[TO BE DONE] Collect all the lines that mention the word "Blender".

[DATA PROVIDED]
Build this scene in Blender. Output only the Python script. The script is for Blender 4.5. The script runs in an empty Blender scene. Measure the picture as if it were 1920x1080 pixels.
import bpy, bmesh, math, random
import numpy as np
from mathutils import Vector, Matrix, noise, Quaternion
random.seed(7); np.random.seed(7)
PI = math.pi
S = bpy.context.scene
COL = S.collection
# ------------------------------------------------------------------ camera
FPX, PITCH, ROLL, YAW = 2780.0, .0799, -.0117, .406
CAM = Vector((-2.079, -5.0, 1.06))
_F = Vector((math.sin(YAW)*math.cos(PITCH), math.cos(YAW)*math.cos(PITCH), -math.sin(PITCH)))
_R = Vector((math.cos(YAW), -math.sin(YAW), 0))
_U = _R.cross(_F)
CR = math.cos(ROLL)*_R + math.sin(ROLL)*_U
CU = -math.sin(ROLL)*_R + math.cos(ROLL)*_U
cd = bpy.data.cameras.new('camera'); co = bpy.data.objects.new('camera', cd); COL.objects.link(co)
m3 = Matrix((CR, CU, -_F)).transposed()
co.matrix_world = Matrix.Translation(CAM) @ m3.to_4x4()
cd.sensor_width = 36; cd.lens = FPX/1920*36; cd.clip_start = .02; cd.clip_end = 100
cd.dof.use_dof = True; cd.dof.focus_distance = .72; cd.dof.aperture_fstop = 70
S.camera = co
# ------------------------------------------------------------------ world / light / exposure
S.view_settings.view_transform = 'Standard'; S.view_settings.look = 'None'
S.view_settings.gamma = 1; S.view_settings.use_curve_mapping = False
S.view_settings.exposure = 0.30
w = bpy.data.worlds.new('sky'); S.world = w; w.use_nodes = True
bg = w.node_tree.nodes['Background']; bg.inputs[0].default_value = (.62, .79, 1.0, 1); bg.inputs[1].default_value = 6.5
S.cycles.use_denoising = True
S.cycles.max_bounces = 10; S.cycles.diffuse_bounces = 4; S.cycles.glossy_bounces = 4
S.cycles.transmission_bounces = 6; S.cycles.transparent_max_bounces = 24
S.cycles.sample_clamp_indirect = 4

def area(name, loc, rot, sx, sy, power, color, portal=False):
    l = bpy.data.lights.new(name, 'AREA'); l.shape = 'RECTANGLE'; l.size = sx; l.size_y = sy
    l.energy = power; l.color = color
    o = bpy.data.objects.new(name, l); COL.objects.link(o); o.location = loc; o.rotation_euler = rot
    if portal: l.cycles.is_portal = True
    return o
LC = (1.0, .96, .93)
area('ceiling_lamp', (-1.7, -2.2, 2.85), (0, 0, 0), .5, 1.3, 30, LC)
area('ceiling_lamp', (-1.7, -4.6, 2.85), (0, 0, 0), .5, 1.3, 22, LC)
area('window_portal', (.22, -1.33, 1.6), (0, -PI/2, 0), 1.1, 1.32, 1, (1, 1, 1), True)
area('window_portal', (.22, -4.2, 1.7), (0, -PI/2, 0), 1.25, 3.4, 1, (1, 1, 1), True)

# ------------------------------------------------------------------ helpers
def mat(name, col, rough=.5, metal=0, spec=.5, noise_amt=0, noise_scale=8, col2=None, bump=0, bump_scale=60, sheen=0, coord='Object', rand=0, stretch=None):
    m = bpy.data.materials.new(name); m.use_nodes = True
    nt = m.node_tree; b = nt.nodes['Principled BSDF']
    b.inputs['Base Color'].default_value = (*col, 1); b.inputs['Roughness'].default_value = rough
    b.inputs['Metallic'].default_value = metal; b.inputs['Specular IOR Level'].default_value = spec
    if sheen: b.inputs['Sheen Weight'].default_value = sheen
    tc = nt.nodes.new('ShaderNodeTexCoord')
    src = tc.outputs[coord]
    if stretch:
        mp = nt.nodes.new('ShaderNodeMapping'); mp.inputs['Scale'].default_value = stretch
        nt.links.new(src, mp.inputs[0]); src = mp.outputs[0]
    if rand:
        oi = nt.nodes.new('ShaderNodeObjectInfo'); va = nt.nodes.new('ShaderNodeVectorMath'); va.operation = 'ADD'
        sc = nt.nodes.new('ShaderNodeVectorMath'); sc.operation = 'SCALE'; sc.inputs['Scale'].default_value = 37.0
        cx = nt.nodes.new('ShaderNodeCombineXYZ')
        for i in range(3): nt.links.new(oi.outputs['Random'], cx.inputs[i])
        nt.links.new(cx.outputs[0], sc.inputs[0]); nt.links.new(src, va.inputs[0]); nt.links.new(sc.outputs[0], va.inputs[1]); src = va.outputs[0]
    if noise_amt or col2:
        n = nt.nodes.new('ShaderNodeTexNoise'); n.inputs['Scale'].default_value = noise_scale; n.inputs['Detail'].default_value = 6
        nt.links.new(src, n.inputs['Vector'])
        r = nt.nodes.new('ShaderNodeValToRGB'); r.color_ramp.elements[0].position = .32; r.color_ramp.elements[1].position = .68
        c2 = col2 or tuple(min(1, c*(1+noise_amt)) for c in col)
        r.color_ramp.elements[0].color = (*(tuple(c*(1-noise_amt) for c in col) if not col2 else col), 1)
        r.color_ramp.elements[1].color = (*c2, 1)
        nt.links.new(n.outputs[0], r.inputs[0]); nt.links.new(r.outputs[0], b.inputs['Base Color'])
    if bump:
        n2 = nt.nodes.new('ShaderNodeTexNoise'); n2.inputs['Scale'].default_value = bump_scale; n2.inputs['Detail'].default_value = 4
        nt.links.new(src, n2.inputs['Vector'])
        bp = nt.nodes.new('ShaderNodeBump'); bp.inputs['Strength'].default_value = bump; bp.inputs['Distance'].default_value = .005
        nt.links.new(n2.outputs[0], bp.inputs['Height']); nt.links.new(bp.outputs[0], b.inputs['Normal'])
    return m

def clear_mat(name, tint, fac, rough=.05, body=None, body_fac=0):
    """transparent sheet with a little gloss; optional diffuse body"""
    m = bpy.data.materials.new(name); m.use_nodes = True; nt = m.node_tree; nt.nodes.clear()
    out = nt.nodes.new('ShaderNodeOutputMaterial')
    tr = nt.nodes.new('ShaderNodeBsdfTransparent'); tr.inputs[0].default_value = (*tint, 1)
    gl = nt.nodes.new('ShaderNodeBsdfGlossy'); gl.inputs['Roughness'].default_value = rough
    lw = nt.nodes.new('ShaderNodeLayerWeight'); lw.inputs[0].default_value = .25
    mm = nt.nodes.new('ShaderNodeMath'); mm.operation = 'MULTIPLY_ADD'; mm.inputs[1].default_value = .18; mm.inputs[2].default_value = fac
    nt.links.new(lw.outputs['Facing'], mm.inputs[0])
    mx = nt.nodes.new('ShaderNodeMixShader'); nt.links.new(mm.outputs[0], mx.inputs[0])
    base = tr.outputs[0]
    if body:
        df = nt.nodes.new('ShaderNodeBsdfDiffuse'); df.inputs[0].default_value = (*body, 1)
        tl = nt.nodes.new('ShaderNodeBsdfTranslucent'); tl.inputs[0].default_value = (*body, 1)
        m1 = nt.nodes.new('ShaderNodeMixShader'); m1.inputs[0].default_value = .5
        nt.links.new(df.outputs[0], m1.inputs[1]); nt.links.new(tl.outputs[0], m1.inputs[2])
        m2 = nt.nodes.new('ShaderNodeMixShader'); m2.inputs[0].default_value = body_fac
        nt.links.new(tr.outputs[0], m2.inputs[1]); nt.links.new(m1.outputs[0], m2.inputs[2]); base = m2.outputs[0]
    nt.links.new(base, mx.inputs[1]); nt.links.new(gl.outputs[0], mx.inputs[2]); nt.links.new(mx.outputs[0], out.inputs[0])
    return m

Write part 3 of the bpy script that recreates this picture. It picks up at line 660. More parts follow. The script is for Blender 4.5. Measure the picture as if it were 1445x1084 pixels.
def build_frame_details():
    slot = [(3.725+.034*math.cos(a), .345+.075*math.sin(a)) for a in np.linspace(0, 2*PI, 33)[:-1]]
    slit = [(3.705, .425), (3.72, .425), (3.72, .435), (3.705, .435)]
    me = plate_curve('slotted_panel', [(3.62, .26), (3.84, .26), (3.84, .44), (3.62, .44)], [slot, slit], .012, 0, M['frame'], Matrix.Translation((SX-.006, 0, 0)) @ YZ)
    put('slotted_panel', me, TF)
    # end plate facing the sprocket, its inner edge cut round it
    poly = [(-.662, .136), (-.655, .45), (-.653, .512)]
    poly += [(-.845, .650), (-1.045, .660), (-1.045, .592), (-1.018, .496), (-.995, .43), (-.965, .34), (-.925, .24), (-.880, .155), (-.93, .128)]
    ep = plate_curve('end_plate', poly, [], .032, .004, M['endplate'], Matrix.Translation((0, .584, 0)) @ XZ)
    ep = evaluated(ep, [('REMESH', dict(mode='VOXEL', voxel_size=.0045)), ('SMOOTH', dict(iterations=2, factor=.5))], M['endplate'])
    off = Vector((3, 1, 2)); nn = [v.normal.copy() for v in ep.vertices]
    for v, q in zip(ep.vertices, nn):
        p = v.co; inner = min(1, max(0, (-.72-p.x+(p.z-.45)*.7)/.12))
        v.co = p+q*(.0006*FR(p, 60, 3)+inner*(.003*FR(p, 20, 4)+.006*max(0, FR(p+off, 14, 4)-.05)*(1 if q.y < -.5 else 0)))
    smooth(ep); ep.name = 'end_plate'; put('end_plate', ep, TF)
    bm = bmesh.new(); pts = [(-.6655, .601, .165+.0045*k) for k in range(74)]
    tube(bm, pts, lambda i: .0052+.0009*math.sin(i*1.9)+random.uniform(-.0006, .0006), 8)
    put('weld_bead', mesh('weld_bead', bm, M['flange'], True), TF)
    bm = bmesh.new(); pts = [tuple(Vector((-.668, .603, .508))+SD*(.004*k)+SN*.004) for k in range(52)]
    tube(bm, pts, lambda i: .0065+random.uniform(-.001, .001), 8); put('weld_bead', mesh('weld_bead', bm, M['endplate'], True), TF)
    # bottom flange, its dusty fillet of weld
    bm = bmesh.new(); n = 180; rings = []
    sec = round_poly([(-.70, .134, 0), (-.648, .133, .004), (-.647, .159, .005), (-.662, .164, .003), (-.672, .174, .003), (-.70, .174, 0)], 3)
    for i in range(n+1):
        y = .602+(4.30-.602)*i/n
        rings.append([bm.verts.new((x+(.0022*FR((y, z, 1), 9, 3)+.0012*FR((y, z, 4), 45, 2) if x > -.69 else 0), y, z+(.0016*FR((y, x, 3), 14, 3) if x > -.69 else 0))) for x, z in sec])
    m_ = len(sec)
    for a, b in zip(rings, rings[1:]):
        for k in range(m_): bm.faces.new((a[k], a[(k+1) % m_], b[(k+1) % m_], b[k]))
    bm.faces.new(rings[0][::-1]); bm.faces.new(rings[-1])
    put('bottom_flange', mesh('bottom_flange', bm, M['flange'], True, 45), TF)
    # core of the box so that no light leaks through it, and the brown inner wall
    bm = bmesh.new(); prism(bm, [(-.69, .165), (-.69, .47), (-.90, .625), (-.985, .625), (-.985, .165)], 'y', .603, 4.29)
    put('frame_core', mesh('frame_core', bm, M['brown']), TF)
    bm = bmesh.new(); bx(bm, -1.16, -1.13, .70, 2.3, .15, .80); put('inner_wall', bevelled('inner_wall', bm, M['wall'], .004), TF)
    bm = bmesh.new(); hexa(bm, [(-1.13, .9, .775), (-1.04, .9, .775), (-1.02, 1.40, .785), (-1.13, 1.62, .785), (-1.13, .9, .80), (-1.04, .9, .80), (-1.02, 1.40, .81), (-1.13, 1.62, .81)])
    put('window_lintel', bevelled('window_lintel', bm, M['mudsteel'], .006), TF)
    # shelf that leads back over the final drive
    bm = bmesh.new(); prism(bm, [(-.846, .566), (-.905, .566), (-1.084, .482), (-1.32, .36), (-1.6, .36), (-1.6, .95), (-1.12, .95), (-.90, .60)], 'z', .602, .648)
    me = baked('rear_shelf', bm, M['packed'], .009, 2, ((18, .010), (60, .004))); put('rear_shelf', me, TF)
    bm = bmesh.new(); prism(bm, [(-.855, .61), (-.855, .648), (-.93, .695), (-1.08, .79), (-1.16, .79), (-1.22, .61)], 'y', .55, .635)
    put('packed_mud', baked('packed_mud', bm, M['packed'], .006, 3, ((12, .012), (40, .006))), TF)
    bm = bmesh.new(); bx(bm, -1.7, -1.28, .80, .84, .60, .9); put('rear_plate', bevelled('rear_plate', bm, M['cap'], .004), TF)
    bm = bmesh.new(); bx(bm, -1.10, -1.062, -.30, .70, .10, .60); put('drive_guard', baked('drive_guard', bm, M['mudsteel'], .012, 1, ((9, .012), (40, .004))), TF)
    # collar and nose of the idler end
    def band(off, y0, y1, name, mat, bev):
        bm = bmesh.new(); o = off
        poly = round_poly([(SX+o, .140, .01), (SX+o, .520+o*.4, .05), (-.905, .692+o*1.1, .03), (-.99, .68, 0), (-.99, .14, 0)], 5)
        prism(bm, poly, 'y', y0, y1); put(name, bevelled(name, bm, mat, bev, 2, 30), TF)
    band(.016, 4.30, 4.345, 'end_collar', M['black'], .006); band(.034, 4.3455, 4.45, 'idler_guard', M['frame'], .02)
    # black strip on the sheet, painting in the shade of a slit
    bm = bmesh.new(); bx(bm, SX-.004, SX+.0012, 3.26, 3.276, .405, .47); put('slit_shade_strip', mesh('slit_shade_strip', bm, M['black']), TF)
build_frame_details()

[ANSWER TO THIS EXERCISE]
Build this scene in Blender. Output only the Python script. The script is for Blender 4.5. The script runs in an empty Blender scene. Measure the picture as if it were 1920x1080 pixels.
Write part 3 of the bpy script that recreates this picture. It picks up at line 660. More parts follow. The script is for Blender 4.5. Measure the picture as if it were 1445x1084 pixels.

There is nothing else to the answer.